I love to travel. It makes my soul fly, enhances my consciousness, and allows me to bask in my Sagittarian nature. When I decided that I loved to travel, I was a little kid who often traveled with my mom on long road trips in California. It has taken me until adulthood and my relocation to the southern U.S. to realize that not all travels were created equal. Case in point: Ellijay, GA.
Rather than explaining my stupid reasons for going there and why it was the worst decision that I have made in years, I must note a little something about the journey.
I agree that the journey is as important or more important than the destination. However, when the journey involves seeing a real live chain gang, dressed in black and white striped uniforms like something out of Oh Brother Where Art Thou, I begin to question this dictum
. (Yes this still exists, only 20 minutes away from a posh outlet mall where I bought a Coach purse).
Just to give you a bit of background. Ellijay is located in Northern GA, in the Appalachian Mountains (click here for sound effects). It is well know for its serene beauty, rambling river, a fertile lands. A perfect place to rent a cabin, or so I thought.
Upon arriving in Ellijay. My phone reception gives out. I do the good ol’ fashioned stop at the nearest gas station and ask for directions routine. Upon speaking to the person behind the counter and trying to match her directions to my GPS, she explains “GPS don’t work in Elllllijaaay.” My God, what have I gotten my self into?
The cabin I rented was beautiful. Except for one thing. I am a city person. I like wildlife just like the next guy, but mainly when it is surrounded by city: central park, Piedmont Park, Santa Monica beaches, that’s my speed. So what does my dumb ass do? Decide to check out the town.

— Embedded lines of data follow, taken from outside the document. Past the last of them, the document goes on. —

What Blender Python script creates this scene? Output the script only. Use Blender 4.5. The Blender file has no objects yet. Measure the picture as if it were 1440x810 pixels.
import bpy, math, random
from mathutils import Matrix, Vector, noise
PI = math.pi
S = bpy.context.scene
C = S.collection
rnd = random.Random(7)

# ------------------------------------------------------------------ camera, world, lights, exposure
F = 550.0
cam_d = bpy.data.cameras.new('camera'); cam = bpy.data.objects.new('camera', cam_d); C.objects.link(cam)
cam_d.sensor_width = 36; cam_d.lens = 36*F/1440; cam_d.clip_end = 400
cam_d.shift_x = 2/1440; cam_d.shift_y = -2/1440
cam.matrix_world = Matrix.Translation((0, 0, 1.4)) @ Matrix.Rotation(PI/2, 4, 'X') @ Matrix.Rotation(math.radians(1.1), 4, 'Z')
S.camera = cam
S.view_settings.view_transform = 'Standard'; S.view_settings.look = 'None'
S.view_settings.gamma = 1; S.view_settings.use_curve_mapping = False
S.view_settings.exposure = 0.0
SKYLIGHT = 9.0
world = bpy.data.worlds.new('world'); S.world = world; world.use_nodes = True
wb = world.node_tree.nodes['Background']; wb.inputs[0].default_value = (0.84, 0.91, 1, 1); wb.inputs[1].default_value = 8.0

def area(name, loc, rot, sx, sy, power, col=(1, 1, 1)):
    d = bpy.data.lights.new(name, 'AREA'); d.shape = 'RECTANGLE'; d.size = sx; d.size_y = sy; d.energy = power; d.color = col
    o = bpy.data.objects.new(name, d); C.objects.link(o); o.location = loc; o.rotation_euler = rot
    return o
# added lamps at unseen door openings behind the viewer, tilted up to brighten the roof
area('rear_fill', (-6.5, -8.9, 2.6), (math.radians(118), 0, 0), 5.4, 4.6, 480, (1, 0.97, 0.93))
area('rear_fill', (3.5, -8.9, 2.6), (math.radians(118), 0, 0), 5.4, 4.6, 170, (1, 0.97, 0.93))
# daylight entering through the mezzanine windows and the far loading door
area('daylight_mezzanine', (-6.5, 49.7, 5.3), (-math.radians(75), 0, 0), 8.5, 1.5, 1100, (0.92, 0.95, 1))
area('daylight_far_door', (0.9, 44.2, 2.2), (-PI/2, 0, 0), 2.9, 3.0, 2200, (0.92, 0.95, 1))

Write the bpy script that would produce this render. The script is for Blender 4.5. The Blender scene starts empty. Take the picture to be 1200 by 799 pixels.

Here it is: The Piggly Wiggly and Waffle House. Strangely enough, they have a Mexican Restaurant as well. But as I learned the hard way, they don’t sell margaritas on Sundays =(
Everyone in town had just discovered Facebook. This is odd considering that it has been around for years. I guess it just hit in Appalachia. Everywhere I went I heard people talking about faaceboooook (said like I spelled it).
The Piggly Wiggly was like the Twilight Zone meets Deliverance. I was afraid that if I stayed there too long, I would leave with an accent that would make me sound like Boomhower from King Of The Hill.
Ultimately, I went to the most hopping place in town--Waffle House. I overheard women exchanging stories about being romanced by men with banjos (not kidding, its true), and another celebrating her first night out on the town since the birth of her child. She was very dressed up in a pair of pink pajamas.